The site is organized around one landing page, one repository handbook, one five-branch handbook for each canonical product package, one maintenance handbook, and one compatibility handbook. That structure is useful only if it reduces routing mistakes and shortens the path from prose to checked-in proof.

Documentation Model

flowchart LR
    landing["landing and repository handbook"]
    packages["canonical package handbooks"]
    maintain["maintenance handbook"]
    compat["compatibility handbook"]
    proof["code, tests, schemas, workflows, and metadata"]

    landing --> packages
    landing --> maintain
    landing --> compat
    packages --> proof
    maintain --> proof
    compat --> proof

This page should show the handbook as a routing system, not just a pile of pages.
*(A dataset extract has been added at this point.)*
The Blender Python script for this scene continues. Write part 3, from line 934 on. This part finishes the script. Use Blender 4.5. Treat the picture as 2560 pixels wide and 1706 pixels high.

Each branch exists to move readers toward the right owner and the right proof surface quickly.

What This System Prevents

  • root pages that drift into package-local product explanation
  • package pages that hide their ownership boundary behind generic prose
  • maintainer pages that look like product docs
  • compatibility pages that quietly feel canonical instead of transitional

Current Proof Model

  • mkdocs.yml defines the published structure readers actually navigate
  • docs/ carries the handbook entry surfaces and topic pages
  • packages/, apis/, Makefile, makes/, and .github/workflows/ supply the concrete proof behind most cross-page claims

Fix The Weakest Surface First

Improve the page that most often sends readers to the wrong owner, not the page that already reads well. In this repository that usually means fixing a blurred boundary, a missing proof path, or a route block that sends readers in circles.

Open This Page When

  • the main question is where a topic belongs in the published handbook
  • a page is starting to blur repository, package, maintenance, or compatibility ownership
  • the docs structure itself is under review rather than one package behavior

Design Pressure

If the docs system optimizes for page polish instead of routing accuracy, it starts producing beautiful detours. The structure has to keep readers moving toward the right owner and the right proof.